在日米軍基地による環境汚染と言えば、数年前、沖縄の米軍基地周辺のあちこちで「PFOS(ピーフォス)」が発見されたことが思い浮かぶ。PFOSは発がん性が疑われる有機フッ素化合物で、人体や環境中に長く残るため「フォーエバー・ケミカル(永遠の化学物質)」と呼ばれており、日本では2010年に製造および使用が禁止されている代物だ。
本書を開くとすぐに目に入るのが、「米軍普天間飛行場から流出したPFOSを含む泡消火剤」とのキャプションの付いた生々しい写真だ(下写真)。沖縄の米軍基地は大半が住宅地と隣接しているため、周辺住民の不安は想像するに余りある。
本書はこれまで明らかになっている米軍基地由来のさまざまな環境汚染の実態をメインに、環境管理はどうなっているのか、諸外国と比べてどうなのかも含めてコンパクトにまとめた一冊となっている。
ベトナム戦争で使用された枯葉剤に含まれるダイオキシンは、発がん性や催奇形性があり、今もベトナムの人々を苦しめている。そのダイオキシンの噴霧試験を、米軍は沖縄の北部訓練場(一部返還)でもおこなっていた。それだけでなく、あのオウム真理教が使用した猛毒・サリンを沖縄に持ち込み、1969年に知花弾薬庫内で漏出事故が発生していたという驚くべき事実にも触れられている。

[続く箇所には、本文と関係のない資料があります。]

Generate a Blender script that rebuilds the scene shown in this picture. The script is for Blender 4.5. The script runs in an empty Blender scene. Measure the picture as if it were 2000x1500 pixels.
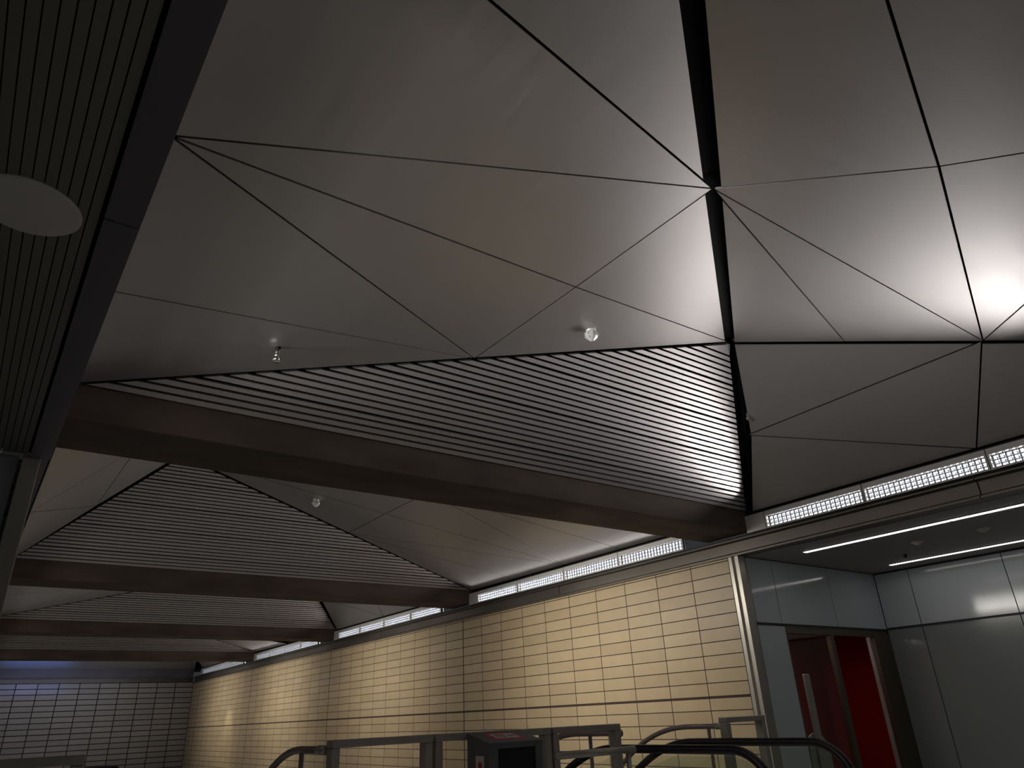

ところが、在日米軍は「日米地位協定」に守られて、こうした環境汚染の責任をとらず、被害者に補償をせず、修復の義務すら負っていない。これがいかに異常なことなのかは、第6章の「諸外国における米軍基地の環境管理」で、ドイツと比べるとよくわかる。日本と違い、米軍基地に対してもドイツの国内法が適用され、その被害については米軍が補償し、被害者は米軍に請求することができる。
米軍基地の集中する沖縄は、環境汚染の被害がもっとも多い。「沖縄の犠牲の上に国の安全を保障しようとする事態をこのまま許していいものか」(あとがき)を考えるきっかけとして、本書が広く読まれてほしい。
著者・田中修三。1952年生まれ。明星大学理工学部教授・工学博士。発行元・五月書房(本体1800円)。